Perhaps my favorite example of liberal hypocrisy in regards to religion revolves around our former speaker of the house, Nancy Pelosi. The Congresswoman has often spoke in support of keeping religion and the state completely separate and was even given a 100% rating for her support of the separation of church and state by the appropriately named Americans United for Separation of Church and State. In a 2008 interview on Meet the Press with Tom Brokow, Pelosi emphasized her support for the separation between the entities in regards to abortion. Brokow commented: “The Catholic Church at the moment feels very strongly that life begins at the point of conception.” The “Catholic” Nancy Pelosi responded: “It shouldn’t have an impact on the woman’s right to choose.” Here, the former speaker masked her pro-choice beliefs behind the shield of separation of church and state. This shield gives her a perfect excuse not to answer to the contradictions in her own beliefs (being a Catholic and pro-choice) Pelosi seems to believe that the distinction between religion and the government is far more important than her own religious views. Or perhaps not…Although Pelosi has spoken very highly of keeping religion and politics separate, she has hypocritically shoved her Christian beliefs into the public discourse anyway. While speaking at the Catholic Community Conference (why she was even invited, I’m not sure), Pelosi asked a group of Catholic bishops and cardinals that she hoped they would speak about immigration reform (aka amnesty) “from the pulpit” because reform “is a manifestation of our living the gospels.” This is exactly what the founders feared when they drafted the First Amendment. The Congresswoman’s statement is a perfect example of the government’s meddling in the affairs of religious communities immorally and perhaps illegally. Catholic officials and leaders from all religious communities should speak from the heart and speak for God, not the government.

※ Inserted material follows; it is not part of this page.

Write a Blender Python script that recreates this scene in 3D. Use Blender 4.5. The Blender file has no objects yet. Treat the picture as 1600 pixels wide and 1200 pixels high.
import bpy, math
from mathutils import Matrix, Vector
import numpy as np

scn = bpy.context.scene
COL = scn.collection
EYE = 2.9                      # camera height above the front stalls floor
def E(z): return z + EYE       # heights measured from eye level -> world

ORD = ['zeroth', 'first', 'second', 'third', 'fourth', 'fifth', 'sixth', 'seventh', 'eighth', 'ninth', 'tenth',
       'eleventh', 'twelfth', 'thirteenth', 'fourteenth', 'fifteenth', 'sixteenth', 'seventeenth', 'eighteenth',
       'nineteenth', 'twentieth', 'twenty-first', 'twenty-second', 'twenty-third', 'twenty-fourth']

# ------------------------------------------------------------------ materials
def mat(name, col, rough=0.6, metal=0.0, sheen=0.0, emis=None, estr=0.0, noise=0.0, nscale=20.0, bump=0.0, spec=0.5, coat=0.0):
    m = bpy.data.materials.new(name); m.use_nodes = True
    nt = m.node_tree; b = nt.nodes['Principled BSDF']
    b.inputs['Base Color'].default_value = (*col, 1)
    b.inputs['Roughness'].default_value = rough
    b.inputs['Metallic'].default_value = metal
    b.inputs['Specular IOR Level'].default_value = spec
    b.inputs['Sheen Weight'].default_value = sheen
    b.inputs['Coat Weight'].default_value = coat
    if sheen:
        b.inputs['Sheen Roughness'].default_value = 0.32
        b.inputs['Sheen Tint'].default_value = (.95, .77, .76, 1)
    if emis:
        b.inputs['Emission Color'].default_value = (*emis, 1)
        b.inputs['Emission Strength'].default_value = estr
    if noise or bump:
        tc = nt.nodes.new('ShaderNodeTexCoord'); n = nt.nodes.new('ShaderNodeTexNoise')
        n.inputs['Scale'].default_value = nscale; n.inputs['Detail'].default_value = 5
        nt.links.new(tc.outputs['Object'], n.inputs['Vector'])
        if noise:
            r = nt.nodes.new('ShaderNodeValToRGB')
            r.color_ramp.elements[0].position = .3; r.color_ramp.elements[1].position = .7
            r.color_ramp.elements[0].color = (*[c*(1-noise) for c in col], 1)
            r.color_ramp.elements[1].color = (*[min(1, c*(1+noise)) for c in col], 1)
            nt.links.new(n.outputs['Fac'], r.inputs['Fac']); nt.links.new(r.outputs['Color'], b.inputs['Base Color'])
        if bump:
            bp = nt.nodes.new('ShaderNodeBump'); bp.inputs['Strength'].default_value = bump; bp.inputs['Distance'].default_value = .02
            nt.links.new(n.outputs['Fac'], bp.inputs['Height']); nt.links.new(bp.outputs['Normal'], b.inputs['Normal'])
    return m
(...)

            It is astonishing that something, namely religion, which is by definition good, can be perverted into such a great tool of evil. This is exactly what the founders feared when they put together the Constitution. I doubt that Thomas Jefferson could have foreseen how his concept of separation of church and state, designed to preserve the freedom of religion, has been twisted to create an increasingly secularized and intolerant society. In fact Jefferson and his other founders’ ideas and statements about religion would perhaps not be “tolerated” based upon the laws of today. Jefferson, although he was often conflicted when it came to religion stated: “I am a real Christian, that is to say, a disciple of the doctrines of Jesus. I have little doubt that our whole country will soon be rallied to the unity of our Creator and, I hope, to the pure doctrine of Jesus also.” George Washington stated in kind: "Of all the dispositions and habits which lead to political prosperity religion and morality are indispensable supports." Congress even recommended in 1782 that the Bible be used in all schools. Early Americans, although diverse in their beliefs, agreed that religion was a key piece in the structure of our nation and should be preserved. In the modern day, religion is mocked, degraded, and eradicated every time you turn around. It’s no coincidence that this country started descending downhill once God was taken out of our schools and continues to slide as religion is removed from the public sphere. We must bring true religious tolerance back into this country if we are ever to get back on our feet again. A belief in God used to be something that united us instead of tearing us apart. In a few days, we will be celebrating the 4th of July and the signing of the Declaration of Independence. If we want to once again be a united country under the principles that we were found upon, we must remember the words of our forbearers in that great document: “And for the support of this Declaration, with a firm reliance on the protection of Divine Providence, we mutually pledge to each other our lives, our fortunes, and our sacred honor.”